The Venetian taste for painting also provoked, in the 17th and 18th centuries, the frequent attribution of the painting to Giorgione, but the correct paternity to the “divine Raphael” is re-established in the inventory in death of Prince Giovanni Battista Pamphilj Aldobrandini of 1710, which places in the Guardarobba Aldobrandina located in the Palazzo al Corso inhabited by the most Excellent Cardinal Pamphilj “a painting on canvas applied to panel of Bartolo and Baldo, with a golden touch frame, high palms three and a half, wide palms four and a half, hand of Raffaele di Urbino”.

Raphael’s work is the one placed in the Stanza appresso il Baldacchino verso il Collegio Romano in the design of the Doria Pamphilj Gallery drawn by the architect Francesco Nicoletti in 1765.

The same author is mentioned in the works of the most attentive connoisseurs of the collection: “The fourth room is full of many excellent paintings, among which are to be observed with greater attention … two beautiful portraits of Bartolo, and Baldo, famous Jurisconsults, Raphael” (Mariano Vasi, Itinerario istruttivo di Roma… Tomo I, Roma 1791) and Salvatore Tonci, who in the Descrizione ragionata della Galleria Doria of 1794 cannot hold back his admiration for the masterpiece: “The two stupendous portraits of Bartolo, and Baldo, which are by the hand of the divine Raphael, follow. It is pointless to speak of the vividness of these two heads; since for those who are far from the painting it would not be enough to speak; for those who see it, any kind of reasoning is useless.
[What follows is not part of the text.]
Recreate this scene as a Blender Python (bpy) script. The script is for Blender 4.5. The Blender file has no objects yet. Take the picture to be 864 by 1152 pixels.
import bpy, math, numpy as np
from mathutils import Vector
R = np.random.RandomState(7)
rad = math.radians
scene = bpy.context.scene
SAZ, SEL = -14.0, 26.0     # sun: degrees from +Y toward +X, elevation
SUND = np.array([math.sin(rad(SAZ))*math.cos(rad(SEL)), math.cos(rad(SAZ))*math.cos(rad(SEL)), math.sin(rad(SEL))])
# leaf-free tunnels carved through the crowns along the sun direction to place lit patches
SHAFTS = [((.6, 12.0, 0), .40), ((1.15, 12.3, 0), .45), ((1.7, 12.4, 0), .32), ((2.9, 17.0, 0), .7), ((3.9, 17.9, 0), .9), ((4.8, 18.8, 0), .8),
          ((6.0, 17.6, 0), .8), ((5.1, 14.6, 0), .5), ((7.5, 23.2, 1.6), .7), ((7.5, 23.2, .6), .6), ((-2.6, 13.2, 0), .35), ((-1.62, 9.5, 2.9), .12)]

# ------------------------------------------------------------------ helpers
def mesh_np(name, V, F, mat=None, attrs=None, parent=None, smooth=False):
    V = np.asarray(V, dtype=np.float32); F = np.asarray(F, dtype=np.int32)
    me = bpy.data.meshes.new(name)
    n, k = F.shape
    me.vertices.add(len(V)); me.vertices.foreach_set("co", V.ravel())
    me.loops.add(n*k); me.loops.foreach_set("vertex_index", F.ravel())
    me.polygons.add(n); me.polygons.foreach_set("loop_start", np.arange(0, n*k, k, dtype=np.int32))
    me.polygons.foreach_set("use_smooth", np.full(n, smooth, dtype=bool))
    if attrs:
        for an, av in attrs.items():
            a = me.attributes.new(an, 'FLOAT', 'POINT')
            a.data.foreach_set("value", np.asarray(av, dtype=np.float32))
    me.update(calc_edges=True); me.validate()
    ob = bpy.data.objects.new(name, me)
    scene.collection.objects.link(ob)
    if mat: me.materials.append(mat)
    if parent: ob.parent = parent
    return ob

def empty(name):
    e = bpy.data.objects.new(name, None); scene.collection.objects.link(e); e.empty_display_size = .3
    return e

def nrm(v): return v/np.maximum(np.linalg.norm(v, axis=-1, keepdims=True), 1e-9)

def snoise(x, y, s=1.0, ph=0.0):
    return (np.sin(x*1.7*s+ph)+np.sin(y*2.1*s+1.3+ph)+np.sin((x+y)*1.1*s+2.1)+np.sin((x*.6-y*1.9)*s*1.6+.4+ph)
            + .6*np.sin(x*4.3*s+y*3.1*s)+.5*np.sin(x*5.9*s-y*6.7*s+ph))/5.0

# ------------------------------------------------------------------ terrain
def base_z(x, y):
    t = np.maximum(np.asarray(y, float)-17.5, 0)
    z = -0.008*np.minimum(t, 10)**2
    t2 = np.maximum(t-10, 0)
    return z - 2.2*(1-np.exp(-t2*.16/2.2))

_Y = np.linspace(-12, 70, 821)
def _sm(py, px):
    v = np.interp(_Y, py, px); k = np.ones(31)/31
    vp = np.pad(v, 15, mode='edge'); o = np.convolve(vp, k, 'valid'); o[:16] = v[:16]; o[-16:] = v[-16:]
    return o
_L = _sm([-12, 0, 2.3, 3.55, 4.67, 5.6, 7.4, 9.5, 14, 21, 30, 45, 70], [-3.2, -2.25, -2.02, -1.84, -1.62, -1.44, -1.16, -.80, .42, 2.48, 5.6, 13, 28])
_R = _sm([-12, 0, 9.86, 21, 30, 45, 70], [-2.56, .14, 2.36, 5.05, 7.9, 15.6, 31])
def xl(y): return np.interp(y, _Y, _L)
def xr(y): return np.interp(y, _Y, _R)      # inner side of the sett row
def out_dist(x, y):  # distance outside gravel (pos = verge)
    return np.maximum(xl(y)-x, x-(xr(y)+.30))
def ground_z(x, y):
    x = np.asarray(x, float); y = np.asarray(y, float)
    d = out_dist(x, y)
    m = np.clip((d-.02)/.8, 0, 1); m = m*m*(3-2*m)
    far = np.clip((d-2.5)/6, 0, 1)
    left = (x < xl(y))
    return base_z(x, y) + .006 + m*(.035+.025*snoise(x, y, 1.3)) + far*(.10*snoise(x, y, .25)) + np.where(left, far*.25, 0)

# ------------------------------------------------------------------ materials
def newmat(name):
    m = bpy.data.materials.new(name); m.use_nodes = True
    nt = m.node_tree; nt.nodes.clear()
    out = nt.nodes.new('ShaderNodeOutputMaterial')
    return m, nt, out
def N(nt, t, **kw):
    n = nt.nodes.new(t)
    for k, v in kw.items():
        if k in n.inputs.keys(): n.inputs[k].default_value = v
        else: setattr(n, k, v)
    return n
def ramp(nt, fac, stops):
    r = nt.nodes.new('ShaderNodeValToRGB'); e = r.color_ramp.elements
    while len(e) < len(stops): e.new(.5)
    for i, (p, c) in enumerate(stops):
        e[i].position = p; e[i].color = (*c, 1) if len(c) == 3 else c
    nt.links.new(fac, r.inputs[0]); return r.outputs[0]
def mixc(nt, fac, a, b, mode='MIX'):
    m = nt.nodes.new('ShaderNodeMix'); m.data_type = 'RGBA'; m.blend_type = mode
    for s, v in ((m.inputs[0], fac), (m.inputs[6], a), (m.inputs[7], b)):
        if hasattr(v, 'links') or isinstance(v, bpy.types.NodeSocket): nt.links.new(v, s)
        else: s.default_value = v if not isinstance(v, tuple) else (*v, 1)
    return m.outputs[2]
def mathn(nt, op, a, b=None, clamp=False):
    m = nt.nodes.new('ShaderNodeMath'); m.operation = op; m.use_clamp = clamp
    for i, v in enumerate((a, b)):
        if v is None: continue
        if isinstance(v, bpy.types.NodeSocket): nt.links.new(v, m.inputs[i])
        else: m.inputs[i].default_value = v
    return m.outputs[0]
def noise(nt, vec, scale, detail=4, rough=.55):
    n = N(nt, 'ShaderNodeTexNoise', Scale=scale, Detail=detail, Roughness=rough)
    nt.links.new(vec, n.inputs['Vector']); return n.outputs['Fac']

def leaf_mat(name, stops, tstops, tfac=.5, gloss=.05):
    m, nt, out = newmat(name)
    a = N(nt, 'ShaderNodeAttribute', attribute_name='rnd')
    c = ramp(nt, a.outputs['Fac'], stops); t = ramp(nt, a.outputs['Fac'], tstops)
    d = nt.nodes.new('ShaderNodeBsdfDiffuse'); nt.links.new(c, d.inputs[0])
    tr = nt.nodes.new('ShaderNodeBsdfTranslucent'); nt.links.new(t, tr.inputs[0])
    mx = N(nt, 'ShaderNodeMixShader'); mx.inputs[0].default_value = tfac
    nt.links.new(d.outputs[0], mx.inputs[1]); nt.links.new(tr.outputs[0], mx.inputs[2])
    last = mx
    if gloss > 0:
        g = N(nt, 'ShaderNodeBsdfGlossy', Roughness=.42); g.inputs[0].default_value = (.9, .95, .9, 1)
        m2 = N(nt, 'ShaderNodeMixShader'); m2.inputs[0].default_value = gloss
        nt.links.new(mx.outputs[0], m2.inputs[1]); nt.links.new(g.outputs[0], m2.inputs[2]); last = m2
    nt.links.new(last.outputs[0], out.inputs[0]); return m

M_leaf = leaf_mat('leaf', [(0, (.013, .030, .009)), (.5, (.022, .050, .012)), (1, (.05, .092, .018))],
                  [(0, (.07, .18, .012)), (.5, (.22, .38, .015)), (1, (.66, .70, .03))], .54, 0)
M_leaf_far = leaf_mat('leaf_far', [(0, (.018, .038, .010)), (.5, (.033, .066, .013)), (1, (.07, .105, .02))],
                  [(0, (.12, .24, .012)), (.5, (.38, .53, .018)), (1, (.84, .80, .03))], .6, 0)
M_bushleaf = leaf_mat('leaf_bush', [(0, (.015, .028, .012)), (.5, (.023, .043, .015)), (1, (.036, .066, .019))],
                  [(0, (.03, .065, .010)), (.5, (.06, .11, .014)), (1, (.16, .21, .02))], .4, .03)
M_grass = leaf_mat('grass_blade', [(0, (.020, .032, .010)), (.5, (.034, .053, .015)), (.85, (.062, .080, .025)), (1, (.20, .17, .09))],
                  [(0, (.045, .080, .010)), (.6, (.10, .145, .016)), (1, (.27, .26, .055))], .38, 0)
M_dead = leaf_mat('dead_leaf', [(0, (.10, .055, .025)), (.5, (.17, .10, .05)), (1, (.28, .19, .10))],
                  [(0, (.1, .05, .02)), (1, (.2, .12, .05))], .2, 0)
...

Notwithstanding, let me add, this time Raphael is not inferior to Titian in his shade, nor to Giorgione, nor to Pordenone, nor to how many other Masters the Scuola Veneziana boasts of; nor to any of the most renowned Flemish”.

Finally, the modern reassignment to Raphael and the recognition of the figures are due to important politician and scholar Marco Minghetti, who on 17 June 1883 asked Prince Filippo Andrea V Doria Pamphilj Landi for permission to photograph the “painting that bears two portraits … which I believe to be the portrait of Navagero and Beazzano, which Bembo speaks of in his letters … The list says it is by Raphael and for my part I believe it is one of the most certain and the most beautiful”.